The win put Juve back on top of the table, and they never looked back. Despite losing six games in the second half of the season, they’d go on to win the league by some 10 points ahead of Lazio and Parma.

They’d lost more games in one season than previous champions Milan had in the prior three Scudetto-winning campaigns combined, with the Rossoneri machine finally spluttering.

The crowning moment of Juve’s long-awaited journey back to the summit of the Italian game came on May 21 against Parma at the Stadio Delle Alpi. Baggio, now back from injury, produced a monumental display, providing three assists in a 4-0 win.

Yet Juve and Parma weren’t finished jiving.

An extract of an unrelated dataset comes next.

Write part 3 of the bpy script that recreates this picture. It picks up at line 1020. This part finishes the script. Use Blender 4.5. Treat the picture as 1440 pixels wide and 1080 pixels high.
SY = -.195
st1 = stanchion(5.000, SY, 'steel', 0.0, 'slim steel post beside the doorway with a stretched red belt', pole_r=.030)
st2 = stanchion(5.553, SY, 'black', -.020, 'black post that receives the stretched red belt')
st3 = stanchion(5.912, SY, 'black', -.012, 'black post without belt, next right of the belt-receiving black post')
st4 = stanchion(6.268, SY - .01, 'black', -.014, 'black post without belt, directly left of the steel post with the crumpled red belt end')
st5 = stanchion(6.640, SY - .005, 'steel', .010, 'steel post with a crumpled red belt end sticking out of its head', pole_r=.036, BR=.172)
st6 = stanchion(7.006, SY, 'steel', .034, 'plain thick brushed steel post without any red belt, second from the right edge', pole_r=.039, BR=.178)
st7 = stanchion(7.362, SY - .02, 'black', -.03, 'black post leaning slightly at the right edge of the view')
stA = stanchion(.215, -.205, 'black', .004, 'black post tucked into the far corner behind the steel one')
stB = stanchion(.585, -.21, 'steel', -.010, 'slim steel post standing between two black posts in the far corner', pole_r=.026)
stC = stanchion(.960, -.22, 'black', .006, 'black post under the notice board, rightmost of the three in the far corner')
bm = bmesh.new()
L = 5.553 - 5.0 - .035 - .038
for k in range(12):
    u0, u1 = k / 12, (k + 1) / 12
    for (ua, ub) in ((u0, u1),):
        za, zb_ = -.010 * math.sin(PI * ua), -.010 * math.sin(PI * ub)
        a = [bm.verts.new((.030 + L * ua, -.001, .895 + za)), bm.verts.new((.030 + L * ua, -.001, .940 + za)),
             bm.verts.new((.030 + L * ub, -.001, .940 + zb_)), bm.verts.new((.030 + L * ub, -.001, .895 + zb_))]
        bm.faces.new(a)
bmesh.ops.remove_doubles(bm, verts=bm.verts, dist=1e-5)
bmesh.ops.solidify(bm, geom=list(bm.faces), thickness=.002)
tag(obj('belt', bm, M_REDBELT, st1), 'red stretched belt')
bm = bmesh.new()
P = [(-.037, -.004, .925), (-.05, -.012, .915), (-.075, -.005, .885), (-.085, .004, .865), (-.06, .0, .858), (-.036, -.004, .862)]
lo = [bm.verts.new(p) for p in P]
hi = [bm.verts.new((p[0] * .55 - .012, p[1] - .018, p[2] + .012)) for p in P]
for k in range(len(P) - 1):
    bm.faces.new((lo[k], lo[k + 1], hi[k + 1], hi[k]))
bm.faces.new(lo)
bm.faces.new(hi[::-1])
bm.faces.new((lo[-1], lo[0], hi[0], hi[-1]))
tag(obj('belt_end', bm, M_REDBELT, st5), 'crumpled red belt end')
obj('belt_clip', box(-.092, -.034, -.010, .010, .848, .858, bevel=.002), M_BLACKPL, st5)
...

The pair met in the then-two-legged Coppa Italia final, which Juve won 3-0 on aggregate, and the then-two-legged Uefa Cup final, which Parma won 2-1 on aggregate.

Parma’s win in Europe, courtesy of two Dino Baggio strikes in either leg, denied Lippi a historic treble in his first season in Turin. 

Tino Asprilla celebrating Parma's Uefa Cup win over Juventus in 1995.
Parma denied Juventus a historic treble in 1994/95 by beating the Bianconeri in the two-legged UEFA Cup final. (Photo by Clive Brunskill/Allsport/Getty Images)

For Ravanelli, his performances in the 1994/95 season saw him nominated for the Ballon d’Or that year, finishing 12th alongside Ajax’s Frank Rijkaard.

Despite winning the Champions League a year later — and scoring in the final to boot — this was the best season of Ravanelli’s career. A campaign when it could be argued he was the best striker in Serie A.